> _Set task_
Without further comment, state how many lines in the listing below contain the word "this".

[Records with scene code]
★ ★ ★ ★

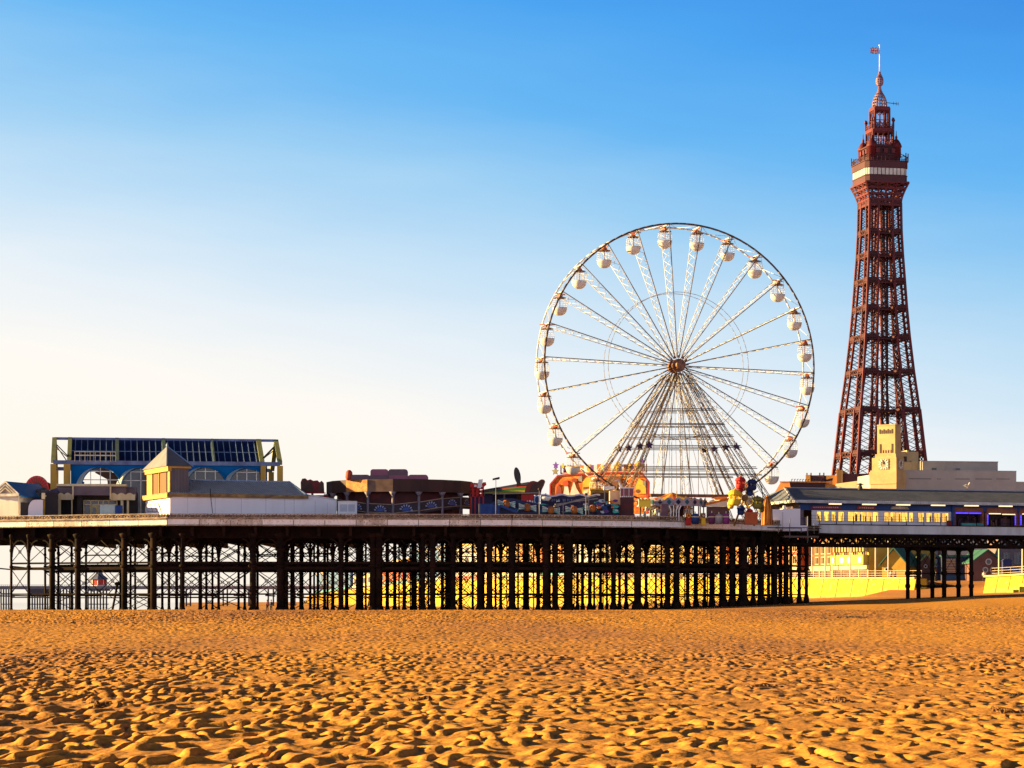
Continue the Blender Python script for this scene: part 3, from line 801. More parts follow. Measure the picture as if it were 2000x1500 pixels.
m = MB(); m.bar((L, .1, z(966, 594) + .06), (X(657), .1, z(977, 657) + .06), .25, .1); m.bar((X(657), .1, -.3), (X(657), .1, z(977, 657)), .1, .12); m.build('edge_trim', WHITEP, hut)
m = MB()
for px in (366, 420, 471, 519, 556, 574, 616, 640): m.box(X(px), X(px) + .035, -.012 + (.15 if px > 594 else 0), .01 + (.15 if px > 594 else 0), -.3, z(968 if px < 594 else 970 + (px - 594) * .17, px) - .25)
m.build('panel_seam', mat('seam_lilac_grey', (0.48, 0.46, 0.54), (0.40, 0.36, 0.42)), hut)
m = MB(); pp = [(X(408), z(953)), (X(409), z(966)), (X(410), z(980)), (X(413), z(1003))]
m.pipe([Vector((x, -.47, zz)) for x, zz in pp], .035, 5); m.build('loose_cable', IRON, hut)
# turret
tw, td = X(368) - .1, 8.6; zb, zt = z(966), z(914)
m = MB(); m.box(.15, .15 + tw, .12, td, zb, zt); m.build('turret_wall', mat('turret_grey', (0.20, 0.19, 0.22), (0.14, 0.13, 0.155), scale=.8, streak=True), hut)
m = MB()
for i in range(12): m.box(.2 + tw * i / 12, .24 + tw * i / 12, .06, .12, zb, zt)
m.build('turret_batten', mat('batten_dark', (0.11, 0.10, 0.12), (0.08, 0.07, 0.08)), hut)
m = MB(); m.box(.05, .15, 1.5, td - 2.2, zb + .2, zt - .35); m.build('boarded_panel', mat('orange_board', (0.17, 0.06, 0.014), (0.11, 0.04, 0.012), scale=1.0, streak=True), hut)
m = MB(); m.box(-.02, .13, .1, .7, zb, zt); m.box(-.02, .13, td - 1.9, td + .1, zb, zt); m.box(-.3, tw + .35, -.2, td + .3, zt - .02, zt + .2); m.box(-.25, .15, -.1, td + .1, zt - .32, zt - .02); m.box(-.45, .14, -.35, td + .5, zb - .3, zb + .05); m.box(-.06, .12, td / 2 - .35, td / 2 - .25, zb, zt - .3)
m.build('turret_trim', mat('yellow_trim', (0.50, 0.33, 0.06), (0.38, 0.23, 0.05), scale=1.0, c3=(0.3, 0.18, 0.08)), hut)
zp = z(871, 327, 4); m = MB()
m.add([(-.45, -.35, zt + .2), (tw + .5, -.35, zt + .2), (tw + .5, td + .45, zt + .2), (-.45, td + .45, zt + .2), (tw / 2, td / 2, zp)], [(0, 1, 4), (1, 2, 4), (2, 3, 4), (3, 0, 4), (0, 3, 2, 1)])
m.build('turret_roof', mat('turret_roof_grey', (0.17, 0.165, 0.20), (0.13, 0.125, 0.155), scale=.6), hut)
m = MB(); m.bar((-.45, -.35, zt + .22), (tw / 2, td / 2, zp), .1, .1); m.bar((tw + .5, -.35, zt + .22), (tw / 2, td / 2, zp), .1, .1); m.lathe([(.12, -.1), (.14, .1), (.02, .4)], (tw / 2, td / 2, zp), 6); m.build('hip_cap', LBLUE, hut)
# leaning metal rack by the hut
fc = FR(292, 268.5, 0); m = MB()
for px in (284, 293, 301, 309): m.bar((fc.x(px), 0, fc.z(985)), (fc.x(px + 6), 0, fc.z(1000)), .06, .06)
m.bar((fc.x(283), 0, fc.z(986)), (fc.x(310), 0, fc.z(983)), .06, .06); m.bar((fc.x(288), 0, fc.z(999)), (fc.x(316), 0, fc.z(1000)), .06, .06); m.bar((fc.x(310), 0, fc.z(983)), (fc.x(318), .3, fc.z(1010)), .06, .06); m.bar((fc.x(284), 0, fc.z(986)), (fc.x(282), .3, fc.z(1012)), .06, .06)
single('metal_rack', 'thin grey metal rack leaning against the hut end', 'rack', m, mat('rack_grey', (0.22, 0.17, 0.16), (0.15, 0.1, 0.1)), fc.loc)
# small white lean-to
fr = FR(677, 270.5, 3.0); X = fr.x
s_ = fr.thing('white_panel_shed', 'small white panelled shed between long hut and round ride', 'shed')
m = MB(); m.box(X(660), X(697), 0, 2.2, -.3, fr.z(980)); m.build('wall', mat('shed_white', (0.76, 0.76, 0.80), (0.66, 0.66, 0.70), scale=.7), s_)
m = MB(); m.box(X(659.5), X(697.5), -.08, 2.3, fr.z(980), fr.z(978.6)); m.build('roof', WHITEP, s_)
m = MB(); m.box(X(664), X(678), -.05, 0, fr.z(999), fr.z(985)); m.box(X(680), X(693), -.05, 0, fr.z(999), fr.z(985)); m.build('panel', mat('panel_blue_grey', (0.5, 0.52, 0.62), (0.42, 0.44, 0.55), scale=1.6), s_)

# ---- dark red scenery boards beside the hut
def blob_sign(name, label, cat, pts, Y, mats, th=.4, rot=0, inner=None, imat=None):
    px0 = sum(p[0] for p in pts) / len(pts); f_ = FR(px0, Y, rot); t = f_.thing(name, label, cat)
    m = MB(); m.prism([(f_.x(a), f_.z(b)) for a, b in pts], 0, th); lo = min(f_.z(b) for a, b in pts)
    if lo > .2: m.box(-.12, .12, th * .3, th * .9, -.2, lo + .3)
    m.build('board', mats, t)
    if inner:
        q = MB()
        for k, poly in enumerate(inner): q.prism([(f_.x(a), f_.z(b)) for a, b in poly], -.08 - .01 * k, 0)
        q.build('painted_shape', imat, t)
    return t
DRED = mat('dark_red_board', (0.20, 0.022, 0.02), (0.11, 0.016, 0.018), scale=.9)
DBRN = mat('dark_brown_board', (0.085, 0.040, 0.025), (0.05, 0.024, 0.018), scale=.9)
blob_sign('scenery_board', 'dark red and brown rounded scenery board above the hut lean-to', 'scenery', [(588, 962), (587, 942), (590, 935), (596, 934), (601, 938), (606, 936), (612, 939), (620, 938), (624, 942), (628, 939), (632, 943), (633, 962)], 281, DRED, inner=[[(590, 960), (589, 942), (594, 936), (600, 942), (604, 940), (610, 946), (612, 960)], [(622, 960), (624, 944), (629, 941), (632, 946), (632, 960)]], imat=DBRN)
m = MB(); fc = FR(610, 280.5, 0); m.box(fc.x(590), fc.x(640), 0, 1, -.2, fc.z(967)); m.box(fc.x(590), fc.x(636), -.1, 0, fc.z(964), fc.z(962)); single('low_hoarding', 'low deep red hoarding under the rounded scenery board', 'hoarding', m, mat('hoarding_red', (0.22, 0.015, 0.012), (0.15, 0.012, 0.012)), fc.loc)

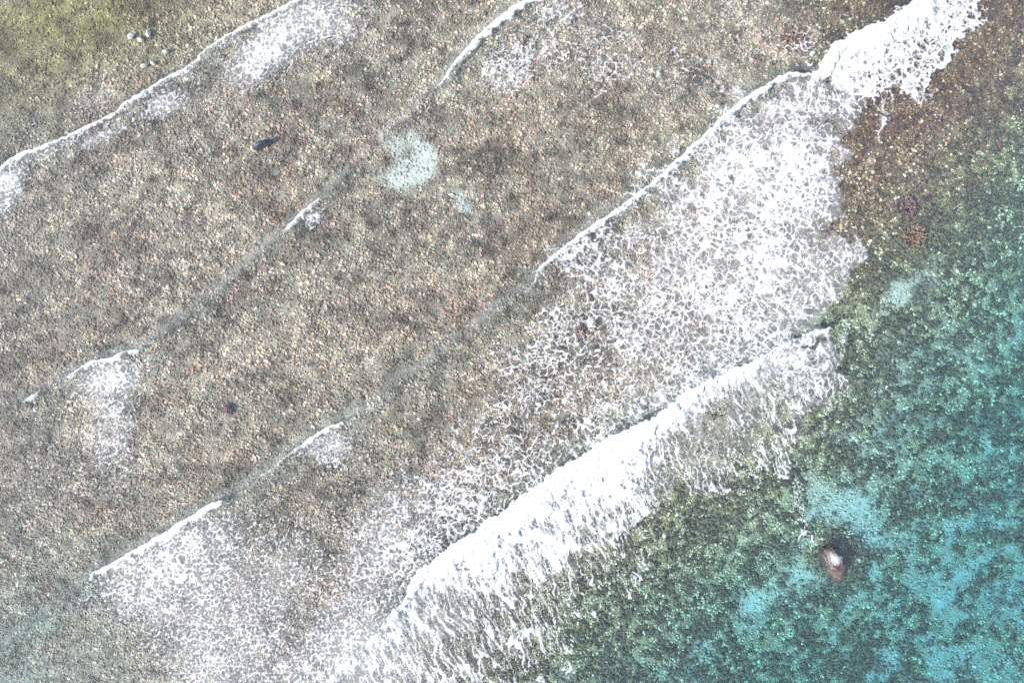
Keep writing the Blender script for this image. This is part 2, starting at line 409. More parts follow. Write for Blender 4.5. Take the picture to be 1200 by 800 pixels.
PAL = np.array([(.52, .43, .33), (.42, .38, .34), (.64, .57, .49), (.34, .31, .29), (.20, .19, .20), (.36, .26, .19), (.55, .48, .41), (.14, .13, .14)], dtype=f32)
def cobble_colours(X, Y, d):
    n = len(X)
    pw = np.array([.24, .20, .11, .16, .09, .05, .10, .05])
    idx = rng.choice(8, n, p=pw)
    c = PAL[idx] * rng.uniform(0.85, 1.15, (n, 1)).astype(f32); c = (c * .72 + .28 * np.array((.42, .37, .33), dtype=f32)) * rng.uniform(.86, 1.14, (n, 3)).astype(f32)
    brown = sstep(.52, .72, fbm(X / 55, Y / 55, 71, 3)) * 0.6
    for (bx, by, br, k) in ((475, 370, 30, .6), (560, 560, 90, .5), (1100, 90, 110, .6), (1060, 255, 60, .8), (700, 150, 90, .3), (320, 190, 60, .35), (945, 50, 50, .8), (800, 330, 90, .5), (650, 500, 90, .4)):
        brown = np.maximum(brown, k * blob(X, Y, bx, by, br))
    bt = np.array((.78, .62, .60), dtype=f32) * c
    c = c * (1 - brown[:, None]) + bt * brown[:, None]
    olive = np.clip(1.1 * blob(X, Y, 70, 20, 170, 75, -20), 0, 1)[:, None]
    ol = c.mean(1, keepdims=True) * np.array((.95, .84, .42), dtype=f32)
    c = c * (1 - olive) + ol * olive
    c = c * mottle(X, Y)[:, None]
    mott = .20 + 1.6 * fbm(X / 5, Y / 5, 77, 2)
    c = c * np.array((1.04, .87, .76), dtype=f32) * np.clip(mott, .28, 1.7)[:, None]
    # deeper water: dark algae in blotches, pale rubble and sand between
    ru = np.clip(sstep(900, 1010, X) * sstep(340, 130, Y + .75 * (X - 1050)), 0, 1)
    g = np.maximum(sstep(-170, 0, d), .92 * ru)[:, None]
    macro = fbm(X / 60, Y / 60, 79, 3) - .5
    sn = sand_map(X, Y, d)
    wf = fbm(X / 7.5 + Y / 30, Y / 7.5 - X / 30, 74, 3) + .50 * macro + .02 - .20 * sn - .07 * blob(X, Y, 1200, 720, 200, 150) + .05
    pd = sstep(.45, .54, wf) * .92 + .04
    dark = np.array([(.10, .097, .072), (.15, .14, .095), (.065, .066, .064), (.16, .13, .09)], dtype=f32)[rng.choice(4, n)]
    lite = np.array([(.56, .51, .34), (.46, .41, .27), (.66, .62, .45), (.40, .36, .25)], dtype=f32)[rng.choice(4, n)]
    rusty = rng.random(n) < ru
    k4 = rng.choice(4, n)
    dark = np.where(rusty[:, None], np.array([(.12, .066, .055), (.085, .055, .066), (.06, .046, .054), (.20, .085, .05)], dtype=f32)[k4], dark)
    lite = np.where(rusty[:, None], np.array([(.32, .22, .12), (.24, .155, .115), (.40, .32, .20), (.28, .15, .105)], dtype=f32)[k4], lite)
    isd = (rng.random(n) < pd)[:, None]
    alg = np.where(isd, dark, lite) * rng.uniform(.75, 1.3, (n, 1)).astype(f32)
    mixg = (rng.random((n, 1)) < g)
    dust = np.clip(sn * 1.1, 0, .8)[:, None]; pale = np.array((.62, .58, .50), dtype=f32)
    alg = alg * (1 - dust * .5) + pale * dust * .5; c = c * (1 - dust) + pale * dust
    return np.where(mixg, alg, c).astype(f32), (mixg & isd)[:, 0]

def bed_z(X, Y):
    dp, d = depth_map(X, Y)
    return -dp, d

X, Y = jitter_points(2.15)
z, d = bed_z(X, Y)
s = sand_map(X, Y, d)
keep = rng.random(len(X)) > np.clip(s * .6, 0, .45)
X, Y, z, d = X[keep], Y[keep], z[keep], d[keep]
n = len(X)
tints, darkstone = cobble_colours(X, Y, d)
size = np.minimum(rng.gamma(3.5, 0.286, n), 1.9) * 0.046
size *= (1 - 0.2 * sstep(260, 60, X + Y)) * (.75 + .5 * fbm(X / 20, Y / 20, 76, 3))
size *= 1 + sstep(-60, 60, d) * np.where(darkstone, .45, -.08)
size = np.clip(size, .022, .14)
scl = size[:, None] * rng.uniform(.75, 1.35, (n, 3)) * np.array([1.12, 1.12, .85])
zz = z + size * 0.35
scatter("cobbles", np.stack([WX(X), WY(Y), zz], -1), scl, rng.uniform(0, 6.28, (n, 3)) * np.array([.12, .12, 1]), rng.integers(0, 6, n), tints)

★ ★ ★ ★

> _Result_
2